🤖 AI Summary
This work addresses the limitations of traditional bi-temporal change detection methods, which rely on static endpoint comparisons and are thus vulnerable to illumination variations and registration errors, while failing to model temporal evolution. The authors reformulate the task as a continuous path transport problem in feature space, explicitly modeling intermediate latent state trajectories by learning a time-conditioned velocity field. A novel path supervision mechanism is introduced, leveraging the magnitude of the velocity field to provide interpretable local change cues and incorporating dense intermediate-state supervision to enhance discriminative robustness and structural consistency.
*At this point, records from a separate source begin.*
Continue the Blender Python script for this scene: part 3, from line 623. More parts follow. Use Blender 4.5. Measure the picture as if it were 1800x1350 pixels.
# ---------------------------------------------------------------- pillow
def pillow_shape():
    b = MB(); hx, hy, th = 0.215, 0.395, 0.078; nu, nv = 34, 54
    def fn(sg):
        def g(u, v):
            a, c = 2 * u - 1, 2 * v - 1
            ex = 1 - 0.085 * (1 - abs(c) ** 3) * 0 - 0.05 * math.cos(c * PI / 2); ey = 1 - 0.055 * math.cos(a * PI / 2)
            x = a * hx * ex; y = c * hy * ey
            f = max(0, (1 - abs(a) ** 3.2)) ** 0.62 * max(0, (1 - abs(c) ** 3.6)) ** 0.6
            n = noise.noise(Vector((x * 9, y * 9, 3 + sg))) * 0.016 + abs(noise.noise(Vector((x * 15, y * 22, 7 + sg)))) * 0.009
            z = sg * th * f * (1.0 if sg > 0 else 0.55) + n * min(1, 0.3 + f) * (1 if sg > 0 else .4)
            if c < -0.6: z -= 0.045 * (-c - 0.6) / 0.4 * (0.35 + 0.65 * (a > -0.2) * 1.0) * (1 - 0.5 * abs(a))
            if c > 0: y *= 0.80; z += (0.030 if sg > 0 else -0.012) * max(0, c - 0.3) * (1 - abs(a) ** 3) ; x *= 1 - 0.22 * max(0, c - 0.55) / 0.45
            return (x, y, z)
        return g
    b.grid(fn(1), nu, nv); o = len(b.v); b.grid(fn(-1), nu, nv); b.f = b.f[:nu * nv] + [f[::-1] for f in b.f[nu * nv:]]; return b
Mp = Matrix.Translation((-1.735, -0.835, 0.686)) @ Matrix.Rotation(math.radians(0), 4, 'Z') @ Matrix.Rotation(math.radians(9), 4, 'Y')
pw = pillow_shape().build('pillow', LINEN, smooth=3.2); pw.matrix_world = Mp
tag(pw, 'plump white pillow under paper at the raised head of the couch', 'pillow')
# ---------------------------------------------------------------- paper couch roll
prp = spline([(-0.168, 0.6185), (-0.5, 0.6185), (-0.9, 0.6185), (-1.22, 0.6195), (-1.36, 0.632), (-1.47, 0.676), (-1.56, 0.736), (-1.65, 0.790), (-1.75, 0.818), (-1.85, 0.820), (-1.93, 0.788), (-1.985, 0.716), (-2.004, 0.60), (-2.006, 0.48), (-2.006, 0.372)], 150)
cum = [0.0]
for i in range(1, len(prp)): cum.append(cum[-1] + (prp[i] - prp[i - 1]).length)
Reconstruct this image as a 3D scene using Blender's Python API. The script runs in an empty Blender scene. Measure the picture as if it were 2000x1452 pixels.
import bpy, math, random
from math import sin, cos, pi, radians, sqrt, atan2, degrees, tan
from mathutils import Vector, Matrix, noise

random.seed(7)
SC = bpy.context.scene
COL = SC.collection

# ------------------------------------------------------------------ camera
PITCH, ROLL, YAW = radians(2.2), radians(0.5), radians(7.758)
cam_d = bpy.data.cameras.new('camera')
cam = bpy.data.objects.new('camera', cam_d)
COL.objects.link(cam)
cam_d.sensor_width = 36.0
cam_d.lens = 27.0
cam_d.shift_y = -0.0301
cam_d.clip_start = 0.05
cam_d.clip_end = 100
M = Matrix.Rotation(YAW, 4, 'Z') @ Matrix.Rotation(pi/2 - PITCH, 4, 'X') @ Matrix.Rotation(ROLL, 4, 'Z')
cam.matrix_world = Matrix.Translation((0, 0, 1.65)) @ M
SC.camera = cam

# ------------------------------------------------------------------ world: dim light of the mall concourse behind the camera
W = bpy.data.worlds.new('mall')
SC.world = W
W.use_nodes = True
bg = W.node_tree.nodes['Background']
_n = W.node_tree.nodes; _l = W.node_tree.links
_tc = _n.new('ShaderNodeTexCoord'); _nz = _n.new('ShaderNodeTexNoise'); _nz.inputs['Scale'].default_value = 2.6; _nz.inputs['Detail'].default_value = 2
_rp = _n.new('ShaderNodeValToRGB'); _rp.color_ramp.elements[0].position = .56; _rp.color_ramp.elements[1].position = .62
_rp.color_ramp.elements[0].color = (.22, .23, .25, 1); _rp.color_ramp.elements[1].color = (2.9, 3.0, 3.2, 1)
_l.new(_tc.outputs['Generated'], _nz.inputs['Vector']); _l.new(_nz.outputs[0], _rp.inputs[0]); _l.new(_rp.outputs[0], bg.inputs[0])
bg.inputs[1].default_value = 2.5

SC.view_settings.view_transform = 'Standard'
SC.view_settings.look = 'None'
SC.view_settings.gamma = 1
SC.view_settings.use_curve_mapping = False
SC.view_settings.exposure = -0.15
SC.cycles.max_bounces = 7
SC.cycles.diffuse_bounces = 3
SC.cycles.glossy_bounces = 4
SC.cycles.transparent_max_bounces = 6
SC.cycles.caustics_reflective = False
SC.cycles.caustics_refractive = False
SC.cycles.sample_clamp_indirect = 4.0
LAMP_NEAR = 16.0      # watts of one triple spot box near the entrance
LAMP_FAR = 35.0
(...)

The proposed model employs a multi-scale hierarchical architecture that integrates cross-temporal alignment, coarse-to-fine optical flow decoding, and a unified objective function combining optical flow supervision, trajectory consistency, spatial regularization, and segmentation loss. It achieves state-of-the-art performance on remote sensing change detection benchmarks, yielding more structured and robust change representations against common disturbances.
📝 Abstract
We present FM-ChangeNet, a pathwise-supervised framework for change detection that reformulates bi-temporal reasoning as continuous transport in feature space rather than static endpoint comparison. Given encoded pre and post-temporal representations, we construct intermediate latent states and learn a time-conditioned velocity field $\hat{v}_θ(z_t,t)$ along the transformation trajectory. This pathwise formulation constrains the predictor over a continuum of intermediate states, providing a denser and less ambiguous supervision signal than conventional endpoint-only segmentation and enabling the model to capture temporal evolution explicitly. The learned velocity field is not only a transport mechanism but also an interpretable representation of change: its magnitude serves as a spatially localized change cue that helps distinguish true structural variation from nuisance effects such as illumination shifts and spatial misalignment. We develop a hierarchical multi-scale architecture with cross-temporal alignment, time-conditioned coarse-to-fine flow decoding, and a unified objective that couples flow supervision, trajectory consistency, spatial regularization, and segmentation loss. Experiments on remote sensing benchmarks show that the proposed framework produces more structured and robust change representations while achieving state-of-the-art performance.